I presupposti per poter chiedere la riapertura sono dunque costituiti dalla “novità” e “decisività” delle prove: la riapertura del procedimento disciplinare ricalca la ratio della revisione del processo penale ed è possibile solo quando siano emersi – dopo la conclusione del procedimento disciplinare – nuovi elementi di prova che ove fosse stato possibile dedurre tempestivamente avrebbero sovvertito l’esito del procedimento.
Per ragioni di certezza giuridica, non è possibile ottenere tale riapertura adducendo come nuove prove elementi già in possesso dell’interessato, o che comunque potevano essere acquisiti al momento del procedimento disciplinare ed in quella sede utilizzati.

Il rilievo delle vicende penali
Il gravissimo danno arrecato all’amministrazione può essere determinato dalle vicende penali del funzionario pubblico, soprattutto qualora dalle stesse emerga una violazioni del dovere di tenere una condotta, sia in ufficio che in pubblico, conforme alla dignità delle proprie funzioni, cristallizzato in sentenze penali.
In tale ottica, nessun rilievo può rivestire una sentenza di secondo grado che dichiara di non doversi procedere nei confronti dell’imputato ed in ordine alle imputazioni ascrittegli, per essere i reati estinti per intervenuta prescrizione, in presenza di una sentenza di primo grado già condannatoria.
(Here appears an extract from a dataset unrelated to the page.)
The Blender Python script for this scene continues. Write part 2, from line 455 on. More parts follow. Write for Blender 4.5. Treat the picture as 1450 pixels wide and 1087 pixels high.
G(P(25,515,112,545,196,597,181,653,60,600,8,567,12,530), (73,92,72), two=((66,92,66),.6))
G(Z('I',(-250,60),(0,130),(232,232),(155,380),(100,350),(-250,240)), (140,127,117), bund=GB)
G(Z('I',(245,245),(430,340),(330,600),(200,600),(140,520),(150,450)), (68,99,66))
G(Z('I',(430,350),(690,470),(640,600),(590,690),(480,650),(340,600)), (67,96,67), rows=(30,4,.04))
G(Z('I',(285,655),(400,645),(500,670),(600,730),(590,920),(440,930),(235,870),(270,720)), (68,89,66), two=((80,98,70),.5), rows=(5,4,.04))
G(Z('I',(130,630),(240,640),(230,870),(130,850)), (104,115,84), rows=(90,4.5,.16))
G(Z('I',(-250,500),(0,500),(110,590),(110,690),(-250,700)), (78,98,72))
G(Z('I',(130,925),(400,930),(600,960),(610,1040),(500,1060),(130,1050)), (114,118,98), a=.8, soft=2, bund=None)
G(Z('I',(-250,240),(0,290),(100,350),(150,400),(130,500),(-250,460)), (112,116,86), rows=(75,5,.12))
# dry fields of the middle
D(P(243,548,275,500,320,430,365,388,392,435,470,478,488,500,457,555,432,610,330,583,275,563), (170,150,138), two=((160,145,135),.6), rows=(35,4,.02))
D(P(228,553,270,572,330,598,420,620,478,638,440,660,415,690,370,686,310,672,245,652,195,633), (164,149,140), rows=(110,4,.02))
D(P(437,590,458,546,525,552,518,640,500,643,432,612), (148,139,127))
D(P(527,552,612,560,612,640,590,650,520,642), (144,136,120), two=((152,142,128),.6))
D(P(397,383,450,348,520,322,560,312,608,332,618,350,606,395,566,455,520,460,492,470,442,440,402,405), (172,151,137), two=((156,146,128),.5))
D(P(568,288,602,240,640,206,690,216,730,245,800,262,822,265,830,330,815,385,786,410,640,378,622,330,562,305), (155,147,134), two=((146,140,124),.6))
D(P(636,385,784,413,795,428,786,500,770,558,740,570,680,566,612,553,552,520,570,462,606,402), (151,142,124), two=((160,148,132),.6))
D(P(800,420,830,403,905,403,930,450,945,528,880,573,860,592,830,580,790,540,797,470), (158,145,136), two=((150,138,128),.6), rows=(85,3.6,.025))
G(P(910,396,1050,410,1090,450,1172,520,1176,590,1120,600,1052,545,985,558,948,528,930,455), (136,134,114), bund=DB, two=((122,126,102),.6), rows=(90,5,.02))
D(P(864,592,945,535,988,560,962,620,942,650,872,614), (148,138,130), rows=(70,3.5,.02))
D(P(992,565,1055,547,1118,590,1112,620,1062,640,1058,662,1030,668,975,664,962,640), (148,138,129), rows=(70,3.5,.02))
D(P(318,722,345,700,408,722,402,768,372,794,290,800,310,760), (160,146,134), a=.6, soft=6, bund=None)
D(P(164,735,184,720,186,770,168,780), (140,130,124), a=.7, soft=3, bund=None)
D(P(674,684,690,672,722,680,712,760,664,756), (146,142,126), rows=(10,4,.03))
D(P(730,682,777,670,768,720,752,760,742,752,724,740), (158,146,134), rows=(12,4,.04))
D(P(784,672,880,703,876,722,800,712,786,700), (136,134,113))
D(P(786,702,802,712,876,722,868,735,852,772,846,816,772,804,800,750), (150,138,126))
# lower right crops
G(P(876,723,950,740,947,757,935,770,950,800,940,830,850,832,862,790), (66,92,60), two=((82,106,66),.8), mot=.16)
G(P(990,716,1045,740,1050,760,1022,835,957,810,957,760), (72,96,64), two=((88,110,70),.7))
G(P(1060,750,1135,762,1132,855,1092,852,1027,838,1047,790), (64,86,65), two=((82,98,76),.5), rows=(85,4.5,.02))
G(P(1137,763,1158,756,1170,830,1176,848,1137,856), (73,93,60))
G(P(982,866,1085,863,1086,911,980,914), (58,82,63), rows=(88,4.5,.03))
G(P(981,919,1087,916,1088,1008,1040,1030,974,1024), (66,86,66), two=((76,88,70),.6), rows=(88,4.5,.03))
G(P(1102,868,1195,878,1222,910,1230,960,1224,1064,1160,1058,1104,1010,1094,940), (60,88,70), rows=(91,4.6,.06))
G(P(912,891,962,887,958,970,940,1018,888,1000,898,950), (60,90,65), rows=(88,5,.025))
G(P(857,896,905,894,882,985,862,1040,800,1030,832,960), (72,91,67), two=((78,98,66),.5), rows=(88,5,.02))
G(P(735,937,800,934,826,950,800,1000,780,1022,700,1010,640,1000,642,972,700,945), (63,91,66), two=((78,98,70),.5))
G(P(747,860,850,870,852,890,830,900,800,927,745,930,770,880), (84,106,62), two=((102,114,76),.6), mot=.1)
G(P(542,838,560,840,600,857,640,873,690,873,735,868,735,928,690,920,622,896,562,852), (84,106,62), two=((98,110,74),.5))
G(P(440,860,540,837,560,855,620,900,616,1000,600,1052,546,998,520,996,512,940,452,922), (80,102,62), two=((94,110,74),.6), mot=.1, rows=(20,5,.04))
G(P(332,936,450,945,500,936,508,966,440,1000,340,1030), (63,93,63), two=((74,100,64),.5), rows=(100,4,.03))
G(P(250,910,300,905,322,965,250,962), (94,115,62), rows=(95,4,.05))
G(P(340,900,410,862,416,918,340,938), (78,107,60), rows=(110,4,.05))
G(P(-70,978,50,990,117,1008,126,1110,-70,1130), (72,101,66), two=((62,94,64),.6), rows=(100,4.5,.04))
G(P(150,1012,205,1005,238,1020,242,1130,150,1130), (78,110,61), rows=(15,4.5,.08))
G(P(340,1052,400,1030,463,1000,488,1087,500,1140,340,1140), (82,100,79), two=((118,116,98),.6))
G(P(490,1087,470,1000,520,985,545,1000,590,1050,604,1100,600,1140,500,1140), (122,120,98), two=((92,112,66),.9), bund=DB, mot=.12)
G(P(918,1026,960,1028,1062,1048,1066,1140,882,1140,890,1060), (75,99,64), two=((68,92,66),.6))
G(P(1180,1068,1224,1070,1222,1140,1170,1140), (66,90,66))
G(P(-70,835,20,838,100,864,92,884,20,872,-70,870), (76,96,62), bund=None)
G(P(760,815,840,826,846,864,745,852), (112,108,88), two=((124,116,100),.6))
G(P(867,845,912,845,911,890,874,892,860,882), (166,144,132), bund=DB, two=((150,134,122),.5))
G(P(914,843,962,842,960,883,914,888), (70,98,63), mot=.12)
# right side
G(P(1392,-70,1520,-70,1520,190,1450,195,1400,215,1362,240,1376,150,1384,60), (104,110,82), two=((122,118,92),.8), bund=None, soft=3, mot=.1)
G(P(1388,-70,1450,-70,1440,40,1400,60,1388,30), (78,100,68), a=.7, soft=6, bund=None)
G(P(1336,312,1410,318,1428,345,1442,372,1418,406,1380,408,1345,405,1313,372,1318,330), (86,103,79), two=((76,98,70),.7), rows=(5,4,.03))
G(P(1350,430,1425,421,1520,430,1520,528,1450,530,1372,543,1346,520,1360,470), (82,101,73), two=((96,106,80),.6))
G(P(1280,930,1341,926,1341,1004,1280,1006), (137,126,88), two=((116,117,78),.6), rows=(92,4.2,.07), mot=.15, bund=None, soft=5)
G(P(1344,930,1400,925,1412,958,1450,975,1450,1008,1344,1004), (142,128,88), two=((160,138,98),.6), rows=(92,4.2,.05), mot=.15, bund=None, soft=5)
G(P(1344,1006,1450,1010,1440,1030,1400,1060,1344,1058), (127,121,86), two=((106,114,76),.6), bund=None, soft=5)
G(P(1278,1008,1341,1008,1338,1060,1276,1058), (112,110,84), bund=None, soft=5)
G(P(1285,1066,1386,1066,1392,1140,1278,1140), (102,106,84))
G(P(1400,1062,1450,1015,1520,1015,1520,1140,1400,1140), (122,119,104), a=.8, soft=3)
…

Ai sensi dell’art. 653 Cpp la sentenza penale irrevocabile di assoluzione ha efficacia di giudicato nel giudizio per responsabilità disciplinare quanto all’accertamento che il fatto non sussiste o non costituisce illecito penale ovvero che l’imputato non lo ha commesso.
Ne discende che alcun effetto giuridico scriminante può essere attribuito all’accertamento compiuto nella sentenza in oggetto con cui è stato dichiarato prescritto il reato commesso.
In effetti, per escludere la veridicità dei fatti assunti a fondamento del procedimento disciplinare, occorre un giudicato assolutorio circa l'insussistenza del fatto o la mancata commissione dello stesso da parte del dipendente pubblico, mentre nelle rimanenti ipotesi di conclusione del giudizio, per le quali non si giunga ad una condanna, in conseguenza dell'intervento di cause di prescrizione o di altre cause di estinzione del reato, non si ha un giudicato sulla commissione dei fatti di carattere assolutorio, e l'Amministrazione può legittimamente utilizzare a fini istruttori gli accertamenti effettuati nella sede penale.
Pertanto l’Amministrazione, quando il soggetto non sia stato assolto nel merito, ben può operare una valutazione autonoma circa i fatti oggetto di giudizio, anche se da questi non è derivata una condanna in sede penale, alla loro qualificazione e alla determinazione da adottare nell’ambito delle sue facoltà.